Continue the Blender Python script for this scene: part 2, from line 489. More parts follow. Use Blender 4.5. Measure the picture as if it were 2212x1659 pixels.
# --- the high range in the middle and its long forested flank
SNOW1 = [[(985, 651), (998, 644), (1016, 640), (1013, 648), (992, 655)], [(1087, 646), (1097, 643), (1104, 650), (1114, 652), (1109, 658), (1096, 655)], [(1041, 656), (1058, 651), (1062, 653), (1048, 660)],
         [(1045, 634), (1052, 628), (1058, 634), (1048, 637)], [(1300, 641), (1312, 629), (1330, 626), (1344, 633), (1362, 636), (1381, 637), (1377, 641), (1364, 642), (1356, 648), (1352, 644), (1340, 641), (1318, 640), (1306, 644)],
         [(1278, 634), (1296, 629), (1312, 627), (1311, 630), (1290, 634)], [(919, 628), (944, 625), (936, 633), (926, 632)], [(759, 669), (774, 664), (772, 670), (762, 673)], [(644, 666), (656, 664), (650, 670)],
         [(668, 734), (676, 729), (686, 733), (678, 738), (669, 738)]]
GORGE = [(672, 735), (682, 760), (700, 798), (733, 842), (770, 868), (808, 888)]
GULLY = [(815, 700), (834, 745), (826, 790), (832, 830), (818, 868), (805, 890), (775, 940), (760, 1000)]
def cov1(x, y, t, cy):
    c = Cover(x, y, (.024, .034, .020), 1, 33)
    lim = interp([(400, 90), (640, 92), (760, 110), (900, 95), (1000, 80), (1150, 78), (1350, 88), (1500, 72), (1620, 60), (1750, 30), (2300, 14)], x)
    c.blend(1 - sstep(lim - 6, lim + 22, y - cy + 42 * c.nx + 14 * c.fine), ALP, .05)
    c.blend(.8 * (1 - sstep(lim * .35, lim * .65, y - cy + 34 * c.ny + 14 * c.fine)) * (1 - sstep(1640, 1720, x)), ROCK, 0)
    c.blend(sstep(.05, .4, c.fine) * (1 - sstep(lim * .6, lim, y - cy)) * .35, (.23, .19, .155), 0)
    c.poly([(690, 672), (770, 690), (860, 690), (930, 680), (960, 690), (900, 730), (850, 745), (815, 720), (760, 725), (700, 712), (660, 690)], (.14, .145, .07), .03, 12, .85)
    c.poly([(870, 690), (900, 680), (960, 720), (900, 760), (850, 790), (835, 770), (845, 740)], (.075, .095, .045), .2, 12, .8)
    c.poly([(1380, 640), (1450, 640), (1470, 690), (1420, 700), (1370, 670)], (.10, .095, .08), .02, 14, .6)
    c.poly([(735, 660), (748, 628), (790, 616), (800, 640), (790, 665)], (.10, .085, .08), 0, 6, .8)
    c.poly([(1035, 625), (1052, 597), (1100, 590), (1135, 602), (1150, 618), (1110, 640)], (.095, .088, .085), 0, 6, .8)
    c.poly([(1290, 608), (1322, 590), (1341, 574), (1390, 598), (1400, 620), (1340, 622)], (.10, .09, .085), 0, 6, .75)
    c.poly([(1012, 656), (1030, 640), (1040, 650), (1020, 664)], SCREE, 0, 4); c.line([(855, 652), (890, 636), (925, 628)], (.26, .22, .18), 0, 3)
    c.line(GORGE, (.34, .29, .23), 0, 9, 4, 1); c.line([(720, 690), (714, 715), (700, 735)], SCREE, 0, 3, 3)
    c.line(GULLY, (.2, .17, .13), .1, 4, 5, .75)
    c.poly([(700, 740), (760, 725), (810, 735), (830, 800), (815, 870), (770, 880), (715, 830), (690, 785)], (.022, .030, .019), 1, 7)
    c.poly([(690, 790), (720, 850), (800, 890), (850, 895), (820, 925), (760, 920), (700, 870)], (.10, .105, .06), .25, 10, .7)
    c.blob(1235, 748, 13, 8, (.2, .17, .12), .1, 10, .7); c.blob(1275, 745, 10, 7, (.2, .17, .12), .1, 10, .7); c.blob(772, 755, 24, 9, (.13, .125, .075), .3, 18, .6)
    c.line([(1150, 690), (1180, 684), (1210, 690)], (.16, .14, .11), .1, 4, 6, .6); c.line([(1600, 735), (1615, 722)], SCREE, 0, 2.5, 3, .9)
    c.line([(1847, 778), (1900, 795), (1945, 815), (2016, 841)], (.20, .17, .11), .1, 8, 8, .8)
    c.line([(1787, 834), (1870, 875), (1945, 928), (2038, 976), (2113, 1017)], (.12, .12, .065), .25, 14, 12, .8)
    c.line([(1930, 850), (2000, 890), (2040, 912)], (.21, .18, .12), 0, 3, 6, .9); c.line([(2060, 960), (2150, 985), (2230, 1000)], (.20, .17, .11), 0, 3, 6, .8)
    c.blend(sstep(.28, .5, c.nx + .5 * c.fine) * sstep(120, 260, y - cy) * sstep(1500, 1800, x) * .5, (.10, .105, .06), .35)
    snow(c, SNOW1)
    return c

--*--

### Work to complete
Reproduce the listing above word for word.

### Task output
Continue the Blender Python script for this scene: part 2, from line 489. More parts follow. Use Blender 4.5. Measure the picture as if it were 2212x1659 pixels.
# --- the high range in the middle and its long forested flank
SNOW1 = [[(985, 651), (998, 644), (1016, 640), (1013, 648), (992, 655)], [(1087, 646), (1097, 643), (1104, 650), (1114, 652), (1109, 658), (1096, 655)], [(1041, 656), (1058, 651), (1062, 653), (1048, 660)],
         [(1045, 634), (1052, 628), (1058, 634), (1048, 637)], [(1300, 641), (1312, 629), (1330, 626), (1344, 633), (1362, 636), (1381, 637), (1377, 641), (1364, 642), (1356, 648), (1352, 644), (1340, 641), (1318, 640), (1306, 644)],
         [(1278, 634), (1296, 629), (1312, 627), (1311, 630), (1290, 634)], [(919, 628), (944, 625), (936, 633), (926, 632)], [(759, 669), (774, 664), (772, 670), (762, 673)], [(644, 666), (656, 664), (650, 670)],
         [(668, 734), (676, 729), (686, 733), (678, 738), (669, 738)]]
GORGE = [(672, 735), (682, 760), (700, 798), (733, 842), (770, 868), (808, 888)]
GULLY = [(815, 700), (834, 745), (826, 790), (832, 830), (818, 868), (805, 890), (775, 940), (760, 1000)]
def cov1(x, y, t, cy):
    c = Cover(x, y, (.024, .034, .020), 1, 33)
    lim = interp([(400, 90), (640, 92), (760, 110), (900, 95), (1000, 80), (1150, 78), (1350, 88), (1500, 72), (1620, 60), (1750, 30), (2300, 14)], x)
    c.blend(1 - sstep(lim - 6, lim + 22, y - cy + 42 * c.nx + 14 * c.fine), ALP, .05)
    c.blend(.8 * (1 - sstep(lim * .35, lim * .65, y - cy + 34 * c.ny + 14 * c.fine)) * (1 - sstep(1640, 1720, x)), ROCK, 0)
    c.blend(sstep(.05, .4, c.fine) * (1 - sstep(lim * .6, lim, y - cy)) * .35, (.23, .19, .155), 0)
    c.poly([(690, 672), (770, 690), (860, 690), (930, 680), (960, 690), (900, 730), (850, 745), (815, 720), (760, 725), (700, 712), (660, 690)], (.14, .145, .07), .03, 12, .85)
    c.poly([(870, 690), (900, 680), (960, 720), (900, 760), (850, 790), (835, 770), (845, 740)], (.075, .095, .045), .2, 12, .8)
    c.poly([(1380, 640), (1450, 640), (1470, 690), (1420, 700), (1370, 670)], (.10, .095, .08), .02, 14, .6)
    c.poly([(735, 660), (748, 628), (790, 616), (800, 640), (790, 665)], (.10, .085, .08), 0, 6, .8)
    c.poly([(1035, 625), (1052, 597), (1100, 590), (1135, 602), (1150, 618), (1110, 640)], (.095, .088, .085), 0, 6, .8)
    c.poly([(1290, 608), (1322, 590), (1341, 574), (1390, 598), (1400, 620), (1340, 622)], (.10, .09, .085), 0, 6, .75)
    c.poly([(1012, 656), (1030, 640), (1040, 650), (1020, 664)], SCREE, 0, 4); c.line([(855, 652), (890, 636), (925, 628)], (.26, .22, .18), 0, 3)
    c.line(GORGE, (.34, .29, .23), 0, 9, 4, 1); c.line([(720, 690), (714, 715), (700, 735)], SCREE, 0, 3, 3)
    c.line(GULLY, (.2, .17, .13), .1, 4, 5, .75)
    c.poly([(700, 740), (760, 725), (810, 735), (830, 800), (815, 870), (770, 880), (715, 830), (690, 785)], (.022, .030, .019), 1, 7)
    c.poly([(690, 790), (720, 850), (800, 890), (850, 895), (820, 925), (760, 920), (700, 870)], (.10, .105, .06), .25, 10, .7)
    c.blob(1235, 748, 13, 8, (.2, .17, .12), .1, 10, .7); c.blob(1275, 745, 10, 7, (.2, .17, .12), .1, 10, .7); c.blob(772, 755, 24, 9, (.13, .125, .075), .3, 18, .6)
    c.line([(1150, 690), (1180, 684), (1210, 690)], (.16, .14, .11), .1, 4, 6, .6); c.line([(1600, 735), (1615, 722)], SCREE, 0, 2.5, 3, .9)
    c.line([(1847, 778), (1900, 795), (1945, 815), (2016, 841)], (.20, .17, .11), .1, 8, 8, .8)
    c.line([(1787, 834), (1870, 875), (1945, 928), (2038, 976), (2113, 1017)], (.12, .12, .065), .25, 14, 12, .8)
    c.line([(1930, 850), (2000, 890), (2040, 912)], (.21, .18, .12), 0, 3, 6, .9); c.line([(2060, 960), (2150, 985), (2230, 1000)], (.20, .17, .11), 0, 3, 6, .8)
    c.blend(sstep(.28, .5, c.nx + .5 * c.fine) * sstep(120, 260, y - cy) * sstep(1500, 1800, x) * .5, (.10, .105, .06), .35)
    snow(c, SNOW1)
    return c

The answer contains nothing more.